Anja Decker: Informal farmers and alternative food networks: Ambiguous entanglements in rural peripheries
Alternatives to industrial food production and provisioning are increasingly recognized in their potential to foster social and ecological change and to contribute to community resilience. This makes upscaling and inclusiveness of these practices central issues and tasks.
In the light of the immense interest scholars have developed in alternative foodscapes in the Global North, the debate is rather short of perspectives from less privileged rural dwellers. What is more, the term “alternative food networks” is often used in a surprisingly narrow sense, equating it with conscious and new enactments of lifestyle politics and consumer citizenship.
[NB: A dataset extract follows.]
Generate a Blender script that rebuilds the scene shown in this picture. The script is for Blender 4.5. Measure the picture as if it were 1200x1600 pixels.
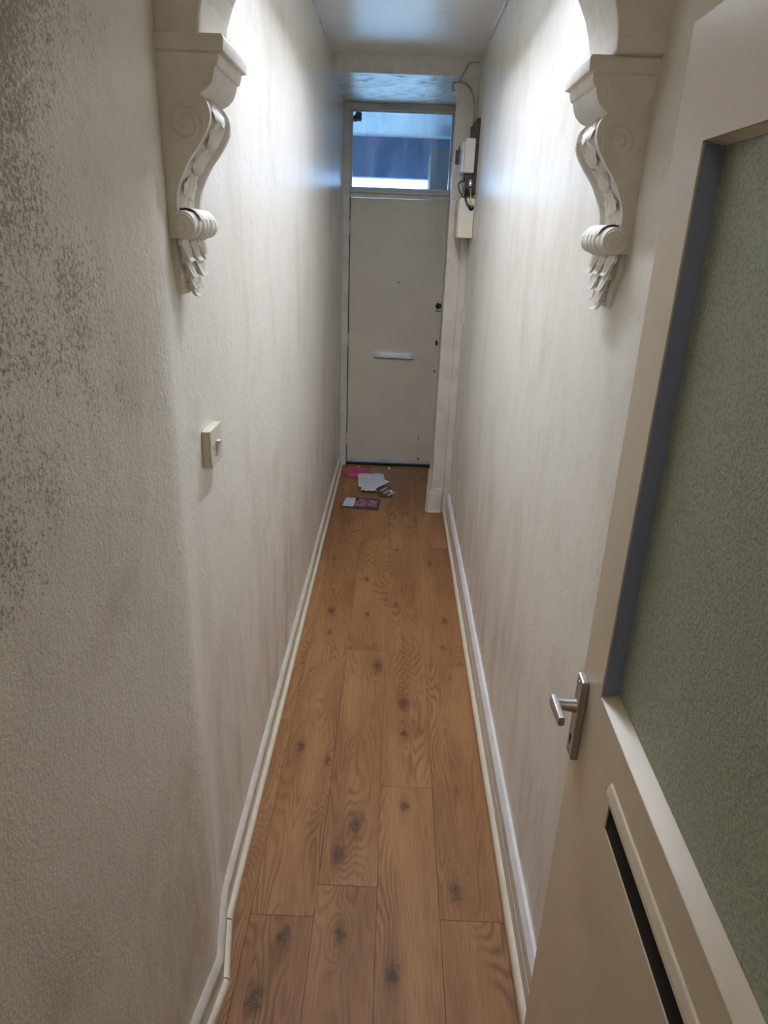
import bpy, bmesh, math, random
from mathutils import Vector, Matrix

random.seed(7)
scene = bpy.context.scene
for o in list(bpy.data.objects):
    bpy.data.objects.remove(o, do_unlink=True)
col = scene.collection

# ------------------------------------------------------------------ camera
F_PX = 1080.0
cam_data = bpy.data.cameras.new('camera')
cam_data.sensor_fit = 'VERTICAL'
cam_data.sensor_height = 36.0
cam_data.lens = F_PX / 1600.0 * 36.0
cam_data.clip_start = 0.02
cam_data.clip_end = 200
cam = bpy.data.objects.new('camera', cam_data)
col.objects.link(cam)
ROT = Matrix(((0.9991707, -0.0402738, 0.0059904),
              (0.0205942, 0.3729534, -0.9276215),
              (0.0351247, 0.9269756, 0.3734735)))
cam.matrix_world = Matrix.Translation((0, 0, 1.75)) @ ROT.to_4x4()
scene.camera = cam

# ------------------------------------------------------------------ world, exposure
world = bpy.data.worlds.new('overcast_sky')
scene.world = world
world.use_nodes = True
bg = world.node_tree.nodes['Background']
bg.inputs[0].default_value = (0.32, 0.62, 1.0, 1)
bg.inputs[1].default_value = 14.0
PANEL_STRENGTH = 110.0
NEAR_FILL = 82.0  # strength of the fill bulb added behind the camera
scene.view_settings.view_transform = 'Standard'
scene.view_settings.look = 'None'
scene.view_settings.exposure = 0.0
scene.view_settings.gamma = 1.0
scene.view_settings.use_curve_mapping = False


def portal(name, loc, rot, sx, sy):
    ld = bpy.data.lights.new(name, 'AREA')
    ld.shape = 'RECTANGLE'
    ld.size, ld.size_y = sx, sy
    ld.cycles.is_portal = True
    o = bpy.data.objects.new(name, ld)
    o.location, o.rotation_euler = loc, rot
    col.objects.link(o)


portal('transom_portal', (0, 5.47, 2.28), (-math.pi / 2, 0, 0), 0.72, 0.5)


# ------------------------------------------------------------------ material helpers
def lin(r, g, b):
    def f(c):
        c /= 255.0
        return c / 12.92 if c <= 0.04045 else ((c + 0.055) / 1.055) ** 2.4
    return (f(r), f(g), f(b), 1.0)


class NT:
    """small wrapper for building node trees"""
    def __init__(self, name):
        self.mat = bpy.data.materials.new(name)
        self.mat.use_nodes = True
        self.t = self.mat.node_tree
        self.bsdf = self.t.nodes['Principled BSDF']

    def n(self, kind, **props):
        nd = self.t.nodes.new(kind)
        for k, v in props.items():
            setattr(nd, k, v)
        return nd

    def link(self, a, b):
        self.t.links.new(a, b)

    def set(self, sock, v):
        if hasattr(v, 'node'):
            self.link(v, sock)
        else:
            sock.default_value = v

    def math(self, op, a, b=0.0, c=None, clamp=False):
        nd = self.n('ShaderNodeMath', operation=op, use_clamp=clamp)
        self.set(nd.inputs[0], a)
        self.set(nd.inputs[1], b)
        if c is not None:
            self.set(nd.inputs[2], c)
        return nd.outputs[0]

    def vmath(self, op, a, b=(0, 0, 0)):
        nd = self.n('ShaderNodeVectorMath', operation=op)
        self.set(nd.inputs[0], a)
        self.set(nd.inputs[1], b)
        return nd.outputs['Value'] if op == 'LENGTH' else nd.outputs[0]

    def pos(self):
        return self.n('ShaderNodeNewGeometry').outputs['Position']

    def obj(self):
        return self.n('ShaderNodeTexCoord').outputs['Object']

    def noise(self, vec, scale, detail=3, rough=0.5, dist=0.0):
        nd = self.n('ShaderNodeTexNoise')
        self.set(nd.inputs['Vector'], vec)
        nd.inputs['Scale'].default_value = scale
        nd.inputs['Detail'].default_value = detail
        nd.inputs['Roughness'].default_value = rough
        nd.inputs['Distortion'].default_value = dist
        return nd.outputs['Fac']

    def ramp(self, v, lo, hi, a=0.0, b=1.0, smooth=True):
        nd = self.n('ShaderNodeMapRange', interpolation_type='SMOOTHSTEP' if smooth else 'LINEAR')
        self.set(nd.inputs[0], v)
        nd.inputs[1].default_value, nd.inputs[2].default_value = lo, hi
        nd.inputs[3].default_value, nd.inputs[4].default_value = a, b
        return nd.outputs[0]

    def mix(self, fac, a, b, mode='MIX'):
        nd = self.n('ShaderNodeMix', data_type='RGBA', blend_type=mode)
        self.set(nd.inputs[0], fac)
        self.set(nd.inputs[6], a)
        self.set(nd.inputs[7], b)
        return nd.outputs[2]

    def xyz(self, v):
        nd = self.n('ShaderNodeSeparateXYZ')
        self.set(nd.inputs[0], v)
        return nd.outputs

    def bump(self, h, strength, distance):
        nd = self.n('ShaderNodeBump')
        self.set(nd.inputs['Height'], h)
        nd.inputs['Strength'].default_value = strength
        nd.inputs['Distance'].default_value = distance
        self.link(nd.outputs[0], self.bsdf.inputs['Normal'])
        return nd

    def base(self, c, rough=0.5, metal=0.0, spec=0.5):
        self.set(self.bsdf.inputs['Base Color'], c)
        self.set(self.bsdf.inputs['Roughness'], rough)
        self.bsdf.inputs['Metallic'].default_value = metal
        self.bsdf.inputs['Specular IOR Level'].default_value = spec
        return self.mat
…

Consequently, the respective literature is still taking little notice of household food production and the sharing and informal sale of homemade products, that are all widespread in CEE.
In my paper I take the empirical plurality of non-industrial agri-food practices in CEE as a starting point to contribute to the debate on a socially just and inclusive bottom up transformation of the food system. Drawing from ethnographic research in a peripherialized rural region of Czechia I show that the growing popularity, commodification and visibility of alternative food initiatives can have ambiguous effects for local informal farmers and rural communities. They diversify income opportunities, provide experiences of recognition and agency, and thus mitigate precarity and social devaluation. However, the encounters between informal farmers and representatives from urban creative milieus who consider themselves part of the global food movement can reproduce social hierarchies and distinctions, and thus reinforce the dualism between “established/non-engaged” and “innovative/engaged” alternative food networks.